Why Amazon joined the fight over NFL broadcasting rights

Tampa Bay Buccaneers Tight End Rob Gronkowski (87) celebrates after scoring a touchdown in the first quarter during Super Bowl LV between the Kansas City Chiefs and the Tampa Bay Buccaneers on February 07, 2021, at Raymond James Stadium in Tampa, FL.

Cliff Welch | Icon Sportswire | Getty Images

Amazon has its eyes set on being more than just a website to stock up on phone chargers and paper towels and stream the latest episode of “The Marvelous Mrs. Maisel.”

Amazon is in talks with the National Football League to carry Thursday night games exclusively starting in 2023, CNBC reported on Thursday. As part of the agreement, Amazon would be responsible for the production costs and the games would still be broadcast on local TV in home markets of each of the teams playing. 

Winning the exclusive streaming rights would mark Amazon’s most aggressive push yet into sports content. It also has the potential to pump even greater value into Amazon’s Prime Video platform, while serving as an added perk for its Prime subscription program, which now boasts more than 150 million paid members around the world.

For Amazon, its streaming video service has always served a greater purpose than being just a tool to compete against streaming rivals like Netflix and Hulu.

Prime Video is part of Amazon’s much-lauded “flywheel” of compelling consumer offerings. The idea is that Prime Video will entice more people to become part of its Prime subscription service, which costs $119 a year, leading to more engagement and more purchases on the site. 

Amazon CEO Jeff Bezos laid out succinctly why Prime Video is a good business model for the company in a 2016 interview with Recode: “From a business POV for us, we get to monetize that content in an unusual way. When we win a Golden Globe, it helps us sell more shoes.”

Sports content and NFL games in particular beef up that value proposition for existing and would-be Prime subscribers. Sports content could also lure the rapidly accelerating share of cord-cutters away from other services.

The company already has a service called Amazon Channels, which lets customers pick and choose the channels they want to subscribe to, like Starz and HBO, without having to sign up for a bundle of programs or enter a contract. 
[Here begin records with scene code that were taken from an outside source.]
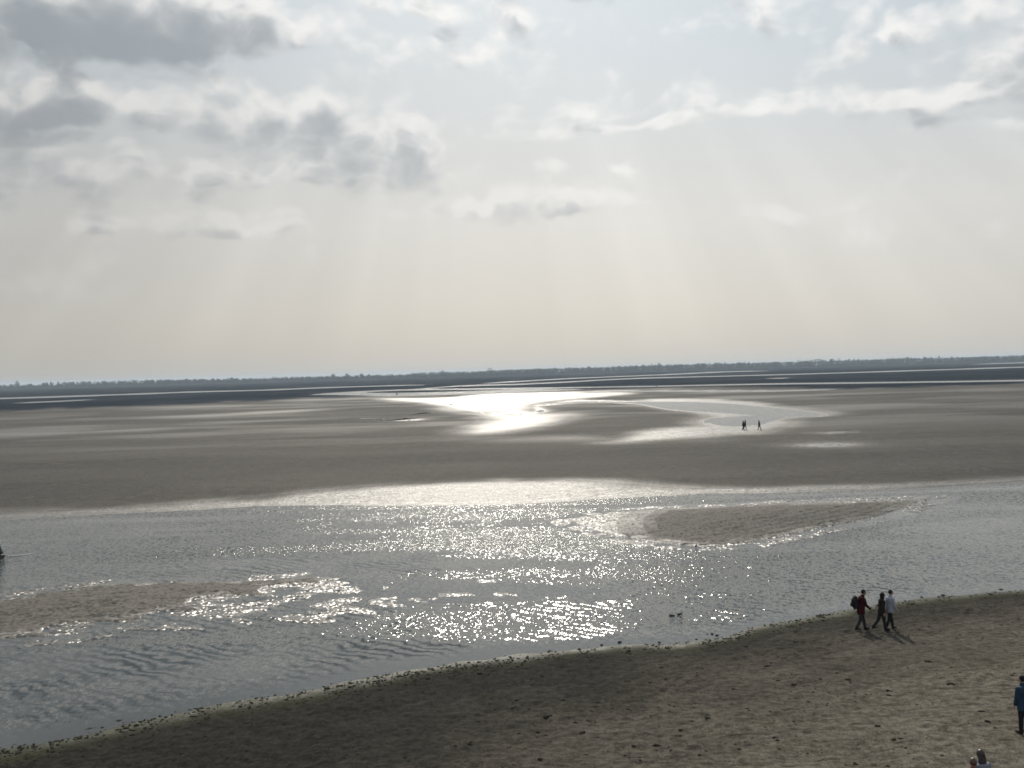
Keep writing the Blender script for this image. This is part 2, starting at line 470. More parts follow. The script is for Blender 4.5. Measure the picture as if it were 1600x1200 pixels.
def terrain(X, Y):
    s = X / Y
    t = H / Y
    r = {}
    wob = (fbm(X / 2.2, Y / 2.2, 3, 5) - .5) * 1.1 + (fbm(X / 9, Y / 9, 2, 8) - .5) * 1.2
    ysh = H / np.interp(s, shore_s, shore_t)
    db = (ysh - Y) * .91 + wob * np.clip(1 - np.abs(ysh - Y) / 12, 0, 1)
    ybk = H / np.interp(s, bank_s, bank_t)
    df = (Y - ybk) + (fbm(X / 6, Y / 6, 3, 21) - .5) * 2.0
    # heights
    lump = fbm(X / .9, Y / .9, 3, 31) - .5
    ridge = fbm(X / 5 + Y / 9, Y / 2.5 - X / 6, 3, 37) - .5
    zb = np.where(db > 0, .05 * db / (1 + db / 60), .13 * db)
    zb = zb + np.where(db > .2, (lump * .13 + ridge * .10 + (fbm(X / .33, Y / .33, 2, 33) - .5) * .08) * np.clip(db / 3, .1, 1), 0)
    zb = zb + np.where(db > .6, tread(X, Y), 0)
    und = fbm(X / 60, Y / 130, 3, 41) - .35
    zf = np.where(df > 0, np.minimum(.018 * df, .28) + np.clip(df / 60, 0, 1) * und * .22, .06 * df)
    z = np.maximum(np.maximum(zb, zf), -.6)
    wet = np.clip(1.1 - df / (5 + 0 * X), 0, 1) * (df > -30)
    barwet = np.zeros_like(X)
    bar = np.zeros_like(X)
    for b, top in zip(BARS, BAR_TOP):
        d = -b.sd(X, Y) + (fbm(X / 1.7, Y / 1.7, 3, 51) - .5) * .9
        zz = np.where(d > 0, np.minimum(.05 * d, top) if top > 0 else top + 0 * d, .12 * d)
        zz = zz + np.where(d > 0, (fbm(X / .7, Y / .7, 2, 57) - .5) * .05 * np.clip(d, 0, 1), 0)
        z = np.maximum(z, zz)
        barwet = np.maximum(barwet, np.where(d > -3, .10 + .56 * np.clip(1 - d / 1.1 + (fbm(X / .8, Y / .8, 2, 58) - .5) * .8, .0, 1), 0))
        bar = np.maximum(bar, sstep(d, -1.0, .3))
    pool = np.full(X.shape, 1e3)
    for i, p in enumerate(POOLS):
        soft = .012 * p.d
        d = p.sd(X, Y) + (fbm(X / (soft * 3), Y / (soft * 6), 3, 61 + i) - .5) * soft * .5
        pool = np.minimum(pool, d)
        z = np.where(d < p.far * .9, np.minimum(z, np.clip(d, -12, 60) * .02), z)
    fl = np.clip(df / 2, 0, 1)
    wet = wet * fl
    wet = np.maximum(wet, np.exp(-np.clip(pool, 0, 500) / 2.5) * .7 * fl)
    streaky = fbm(X / 45, Y / 20, 4, 71)
    for sh, soft, k in SHEEN:
        d = sh.sd(X, Y) + (fbm(X / (soft * 2.5), Y / (soft * 3.5), 3, 73) - .5) * soft * 1.6
        wet = np.maximum(wet, sstep(-d, -soft, soft * 1.2) * k)
    dark = np.zeros_like(X)
    for sh, soft, k in DAMPDARK:
        d = sh.sd(X, Y) + (fbm(X / (soft * 2.5), Y / (soft * 3.5), 3, 79) - .5) * soft * 1.6
        dark = np.maximum(dark, sstep(-d, -soft, soft * 1.2) * k)
    wet = np.maximum(wet, barwet * bar)
    wet = np.maximum(wet, np.clip((streaky - .5) * 1.4, 0, .28) * fl * np.clip(Y / 160 - .6, 0, 1))
    tm = np.interp(s, mud_s, mud_t)
    mud = sstep(tm - t + (fbm(s * 40, t * 900, 3, 83) - .5) * .003, -.0016, .0016)
    wet = wet * (1 - .9 * mud)
    dd = DRY.sd(X, Y) + (fbm(X / 3, Y / 3, 4, 91) - .5) * 6
    dry = sstep(-dd, -8, 8)
    beach = (db > -4.5) & (df < -6)
    r.update(z=z, wet=np.clip(wet, 0, 1), mud=mud, dry=dry * (db > 0), shore=db, beach=beach, dark=dark,
             calm=np.clip(1 - np.maximum(-db, 0) / 3.0, 0, 1) * (db < 1), df=df, bar=bar)
    return r

def grid_z(x, y):
    """height of the finished sheet of ground"""
    x = np.asarray(x, float); y = np.asarray(y, float)
    sv = x / y
    tv = H / y
    ci = np.clip(np.searchsorted(cols, sv) - 1, 0, len(cols) - 2)
    ri = np.clip(np.searchsorted(-rows, -tv) - 1, 0, len(rows) - 2)
    fc = np.clip((sv - cols[ci]) / (cols[ci + 1] - cols[ci]), 0, 1)
    fr = np.clip((rows[ri] - tv) / (rows[ri] - rows[ri + 1]), 0, 1)
    return (Z[ri, ci] * (1 - fc) + Z[ri, ci + 1] * fc) * (1 - fr) + (Z[ri + 1, ci] * (1 - fc) + Z[ri + 1, ci + 1] * fc) * fr

def ground_z(x, y):
    return float(grid_z(x, y))

def at(px, py):
    """point of the ground seen through a pixel"""
    z = 0.0
    for _ in range(6):
        x, y = flat(px, py, z)
        z = max(0.0, ground_z(x, y))
    return Vector((x, y, z))

# the sheet of ground: fine near, coarse far, out to the horizon
rows = np.concatenate([np.geomspace(3.0, .56, 24), np.arange(.55, .30, -.0012), np.arange(.30, .012, -.00064), np.arange(.012, .0024, -.00042), np.array([.0021, .0018, .0015, .0013])])
cols = np.concatenate([np.linspace(-2.2, -.70, 24), np.arange(-.66, .66, .0017), np.linspace(.70, 2.2, 24)])
SS, TT = np.meshgrid(cols, rows)
GY = H / TT
GX = SS * GY
nr, nc = GX.shape
T = terrain(GX.ravel(), GY.ravel())

def grid_mesh(name, X, Y, Z, keep, attrs):
    """mesh of the quads of a grid whose corners are all kept"""
    nr, nc = X.shape
    idx = np.arange(nr * nc).reshape(nr, nc)
    a = idx[:-1, :-1]; b = idx[:-1, 1:]; c = idx[1:, 1:]; d = idx[1:, :-1]
    q = np.stack([a, b, c, d], -1).reshape(-1, 4)
    q = q[keep.ravel()]
    used, inv = np.unique(q, return_inverse=True)
    q = inv.reshape(-1, 4)
    co = np.stack([X.ravel()[used], Y.ravel()[used], Z.ravel()[used]], -1).astype(np.float32)
    me = bpy.data.meshes.new(name)
    me.vertices.add(len(co))
    me.vertices.foreach_set('co', co.ravel())
    me.loops.add(q.size)
    me.loops.foreach_set('vertex_index', q.ravel().astype(np.int32))
    me.polygons.add(len(q))
    me.polygons.foreach_set('loop_start', (np.arange(len(q)) * 4).astype(np.int32))
    me.update(calc_edges=True)
    me.polygons.foreach_set('use_smooth', np.ones(len(q), bool))
    for k, v in attrs.items():
        at_ = me.attributes.new(k, 'FLOAT', 'POINT')
        at_.data.foreach_set('value', v.ravel()[used].astype(np.float32))
    o = bpy.data.objects.new(name, me)
    C.objects.link(o)
    return o

bq = T['beach'].reshape(nr, nc)
bq = bq[:-1, :-1] & bq[:-1, 1:] & bq[1:, 1:] & bq[1:, :-1]
att = {k: T[k] for k in ('wet', 'mud', 'dry', 'shore', 'dark', 'bar')}
Z = T['z'].reshape(nr, nc)
beach = grid_mesh('beach', GX, GY, Z, bq, att)
flats = grid_mesh('tidal_flat', GX, GY, Z, ~bq, att)
for o, lab in ((beach, 'dark damp sand beach rising from the water in the foreground'), (flats, 'wide grey tidal flats with sandbars running out to the far shore')):
    o['kind'] = 'structure'
    o['label'] = lab

CALM = [
    (Shape([(1120, 880), (1300, 852), (1420, 815), (1500, 785), (1700, 760), (1900, 780), (1800, 895), (1500, 915), (1380, 925), (1250, 945), (1180, 930)], 3, 30), 9, .30),
    (Shape([(450, 928), (600, 906), (760, 903), (930, 910), (960, 925), (880, 938), (760, 946), (600, 951), (480, 946)], 3, 20), 1.2, .15),
    (Shape(streak([(480, 821, 2), (600, 820, 9), (760, 818, 9), (880, 816, 10), (980, 830, 6)]), 3, 20), 1.5, .2),
    (Shape([(-300, 835), (0, 822), (150, 815), (260, 830), (250, 880), (100, 905), (0, 920), (-300, 950)], 3, 20), 4, .55),
]
def chop_field(X, Y, df):
    c = np.ones_like(X)
    for sh, soft, k in CALM:
        d = sh.sd(X, Y) + (fbm(X / (soft * 1.5), Y / (soft * 2.5), 3, 97) - .5) * soft * 2.2
        c = np.minimum(c, 1 - (1 - k) * sstep(-d, -soft, soft))
    lag = sstep(-POOLS[1].sd(X, Y), -8, 4)
    far = .55 * (1 - lag) + .38 * lag
    return np.where(df > 0, far, c)

# water lies level wherever the ground dips below it
sub = (slice(None, None, 2), slice(None, None, 2))
WX, WY, WZ = GX[sub], GY[sub], Z[sub]
near = WZ < .12
kq = near[:-1, :-1] | near[:-1, 1:] | near[1:, 1:] | near[1:, :-1]
shore_d = np.maximum(-T['shore'].reshape(nr, nc)[sub], 0)
depth = np.clip(-WZ, 0, 1)
water = grid_mesh('water', WX, WY, np.zeros_like(WX), kq, {'off': shore_d, 'depth': depth, 'df': T['df'].reshape(nr, nc)[sub], 'chop': chop_field(WX, WY, T['df'].reshape(nr, nc)[sub])})
water['kind'] = 'structure'
water['label'] = 'grey tidal channel glittering in the sun'

# ------------------------------------------------------------------ materials
def material(name):
    mt = bpy.data.materials.new(name)
    mt.use_nodes = True
    nt = NT(mt.node_tree)
    p = nt.n['Principled BSDF']
    return mt, nt, p

def slope_normal(nt, slope_vec):
    """normal of a surface whose slopes are given as a vector (x, y)"""
    g = nt.node('ShaderNodeNewGeometry')
    sx, sy, sz = nt.sep(slope_vec)
    return nt.vmath('NORMALIZE', nt.vmath('SUBTRACT', g.outputs['Normal'], nt.comb(sx, sy, 0.0)))

def slopes(nt, pos, scale, stretch, amp, detail=2, rot=0.0, rough=.5):
    mp = nt.node('ShaderNodeMapping')
    nt.put(mp.inputs['Vector'], pos)
    mp.inputs['Rotation'].default_value = (0, 0, rot)
    m2 = nt.node('ShaderNodeMapping')
    nt.put(m2.inputs['Vector'], mp.outputs[0])
    m2.inputs['Scale'].default_value = stretch
    mp = m2
    c = nt.noise(mp.outputs[0], scale, detail, rough, out='Color')
    return nt.vmath('SCALE', nt.vmath('SUBTRACT', c, (.5, .5, .5)), amp)

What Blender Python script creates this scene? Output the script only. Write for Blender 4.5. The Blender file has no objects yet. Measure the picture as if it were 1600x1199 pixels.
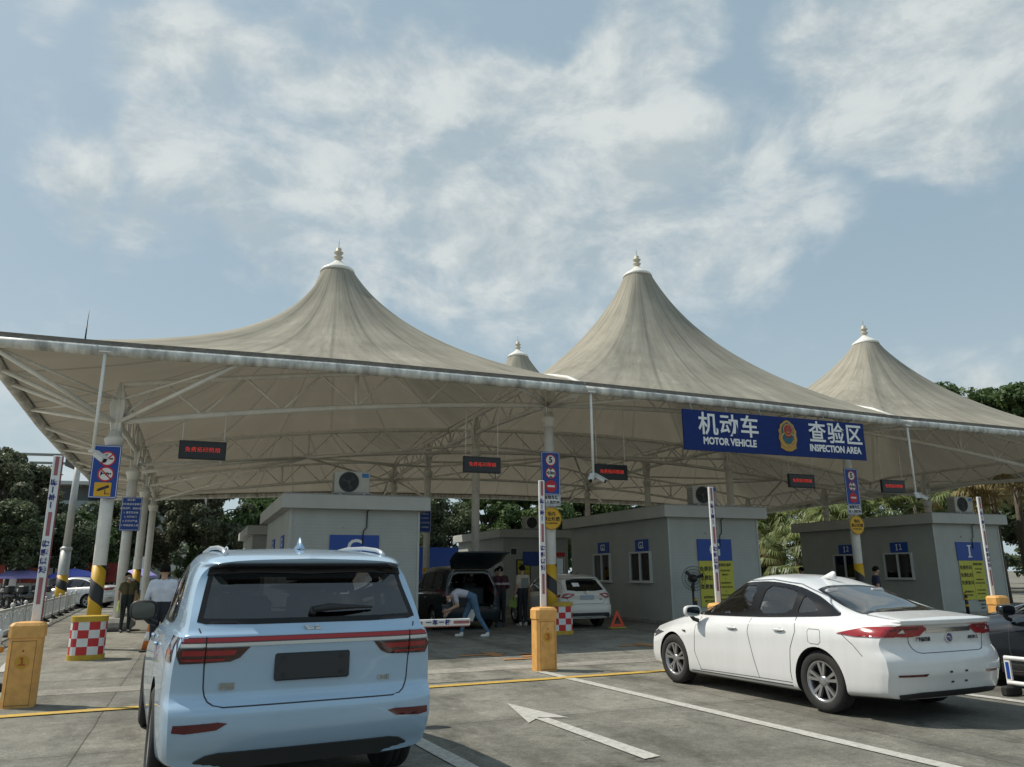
import bpy, bmesh, math, random
import numpy as np
from mathutils import Vector, Matrix
from mathutils.bvhtree import BVHTree
from mathutils.geometry import delaunay_2d_cdt
rad = math.radians
PI = math.pi
sc = bpy.context.scene
COL = sc.collection
random.seed(7)

# ---------------------------------------------------------------- camera
CAM = Vector((1.97, -19.8, 1.55))
YAW, PITCH, ROLL = rad(22.0), rad(13.87), rad(0.4)
fw = Vector((math.sin(YAW) * math.cos(PITCH), math.cos(YAW) * math.cos(PITCH), math.sin(PITCH)))
rt = Vector((math.cos(YAW), -math.sin(YAW), 0))
up = rt.cross(fw)
rt2 = rt * math.cos(ROLL) - up * math.sin(ROLL)
up2 = up * math.cos(ROLL) + rt * math.sin(ROLL)
cam = bpy.data.cameras.new('camera')
cam.sensor_width = 36.0
cam.lens = 27.0
cam.clip_start = 0.05
cam.clip_end = 3000
camo = bpy.data.objects.new('camera', cam)
COL.objects.link(camo)
camo.matrix_world = Matrix(((rt2.x, up2.x, -fw.x, CAM.x), (rt2.y, up2.y, -fw.y, CAM.y),
                            (rt2.z, up2.z, -fw.z, CAM.z), (0, 0, 0, 1)))
sc.camera = camo
# ---------------------------------------------------------------- sun, sky, exposure
SUN_DIR = Vector((-0.65, 0.47, 1.0)).normalized()
SUN_EL = math.asin(SUN_DIR.z)
SUN_ROT = math.atan2(SUN_DIR.x, SUN_DIR.y)
sun = bpy.data.lights.new('sun', 'SUN')
sun.energy = 4.3
sun.angle = rad(0.55)
sun.color = (1.0, 0.93, 0.82)
suno = bpy.data.objects.new('sun', sun)
COL.objects.link(suno)
suno.rotation_euler = (-SUN_DIR).to_track_quat('-Z', 'Y').to_euler()
sc.view_settings.view_transform = 'Standard'
sc.view_settings.look = 'None'
sc.view_settings.exposure = 0.0
sc.view_settings.gamma = 1.0
sc.cycles.max_bounces = 8
sc.cycles.diffuse_bounces = 3
sc.cycles.glossy_bounces = 3
sc.cycles.transmission_bounces = 6
sc.cycles.transparent_max_bounces = 10
sc.cycles.use_denoising = True
sc.cycles.caustics_reflective = False
sc.cycles.caustics_refractive = False

SKY_STRENGTH = 0.085
CLOUDS = [(-1.9, 32.0, 6.4, 1.2), (5.4, 31.0, 7.2, 1.2), (13.5, 31.6, 7.0, 1.1), (22.2, 31.5, 6.6, 1), (29.5, 33.2, 5.6, 1.1),
          (35.8, 38.0, 4.3, .9), (4.4, 26.4, 7.2, .9), (12.9, 24.9, 8.1, 1.2), (22.1, 27.5, 9.1, 1.6), (31.0, 28.0, 8.1, 1.4),
          (38.8, 25.9, 7.2, .9), (44.8, 24.6, 5.3, .75), (20.0, 21.4, 7.6, 1.3), (10.0, 21.6, 5.3, .7), (26.0, 18.1, 2.9, .8),
          (49.3, 35.1, 5.3, .9), (53.9, 31.5, 7.2, 1), (58.5, 30.9, 7.6, 1), (51.3, 28.3, 3.3, .8), (-11.4, 27.4, 2.6, .6),
          (-12.1, 24.3, 2.9, .7), (-8.2, 24.3, 4.4, .62), (-4.8, 23.3, 3.8, .6), (-13.0, 34.7, 2.9, .9), (-5.8, 27.7, 2.9, .8),
          (53.0, 12.1, 3.8, .8), (54.2, 7.5, 5.7, .9), (-10.1, 9.5, 5.7, .7), (80, 30, 14, 1), (-40, 35, 12, 1), (110, 45, 15, 1),
          (160, 35, 16, 1), (-90, 40, 14, 1), (-140, 25, 14, 1), (200, 55, 16, 1)]
world = bpy.data.worlds.new('World')
sc.world = world
world.use_nodes = True
wt = world.node_tree
wt.nodes.clear()


def wn(t, **kw):
    n = wt.nodes.new(t)
    for k, v in kw.items():
        setattr(n, k, v)
    return n


def wmath(op, a, b=None, clamp=False):
    n = wn('ShaderNodeMath', operation=op)
    n.use_clamp = clamp
    for i, x in enumerate((a, b)):
        if x is None:
            continue
        if isinstance(x, (int, float)):
            n.inputs[i].default_value = x
        else:
            wt.links.new(x, n.inputs[i])
    return n.outputs[0]


def wrange(v, a, b, c, d, smooth=True):
    n = wn('ShaderNodeMapRange')
    n.interpolation_type = 'SMOOTHSTEP' if smooth else 'LINEAR'
    n.inputs['From Min'].default_value = a
    n.inputs['From Max'].default_value = b
    n.inputs['To Min'].default_value = c
    n.inputs['To Max'].default_value = d
    wt.links.new(v, n.inputs['Value'])
    return n.outputs[0]


sky = wn('ShaderNodeTexSky', sky_type='NISHITA')
sky.sun_disc = False
sky.sun_elevation = SUN_EL
sky.sun_rotation = SUN_ROT
sky.altitude = 50
sky.air_density = 1.0
sky.dust_density = 3.0
sky.ozone_density = 1.0
tc = wn('ShaderNodeTexCoord')
nrm = wn('ShaderNodeVectorMath', operation='NORMALIZE')
wt.links.new(tc.outputs['Generated'], nrm.inputs[0])
direction = nrm.outputs[0]
# warp the look-up direction so cloud outlines billow
wz = wn('ShaderNodeTexNoise')
wz.inputs['Scale'].default_value = 5.0
wz.inputs['Detail'].default_value = 5.0
wt.links.new(direction, wz.inputs['Vector'])
sub = wn('ShaderNodeVectorMath', operation='SUBTRACT')
wt.links.new(wz.outputs['Color'], sub.inputs[0])
sub.inputs[1].default_value = (.5, .5, .5)
scl = wn('ShaderNodeVectorMath', operation='SCALE')
wt.links.new(sub.outputs[0], scl.inputs[0])
scl.inputs['Scale'].default_value = 0.24
add = wn('ShaderNodeVectorMath', operation='ADD')
wt.links.new(direction, add.inputs[0])
wt.links.new(scl.outputs[0], add.inputs[1])
wnrm = wn('ShaderNodeVectorMath', operation='NORMALIZE')
wt.links.new(add.outputs[0], wnrm.inputs[0])
total = None
for az, el, r, wgt in CLOUDS:
    a, e = rad(az), rad(el)
    dn = wn('ShaderNodeVectorMath', operation='DOT_PRODUCT')
    wt.links.new(wnrm.outputs[0], dn.inputs[0])
    dn.inputs[1].default_value = (math.sin(a) * math.cos(e), math.cos(a) * math.cos(e), math.sin(e))
    v = wrange(dn.outputs['Value'], math.cos(rad(r * 1.2)), 1.0, 0.0, wgt * .74)
    if total is None:
        total = v
    else:
        total = wmath('ADD', total, v)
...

Inking a deal with the NFL could make the Amazon Channels service even stickier by helping it stand out from similar offerings that don’t offer sports. 

Longer term, if Amazon succeeds in carrying the NFL games exclusively, which would mean taking them off of traditional TV, it could serve as a winning pitch for advertisers. Amazon possesses vast amounts of consumer data, from user interactions with devices linked to its vast Alexa ecosystem to the millions of purchases on its e-commerce site. 

Amazon doesn’t just have visibility into what shoppers are searching and buying, but also which ads they click on and whether or not they purchased an item after viewing an ad. So it can assure brands that their advertisements get in front of the right people. 

Advertising has rapidly transformed into a key profit engine for Amazon’s overall business. Amazon is predicted to be the leading share gainer among the dominant digital ads businesses in 2021 and 2022, with ad revenues rising to $85.2 billion by 2026, up from a projected $26.1 billion in 2021, according to a Cowen survey released in January.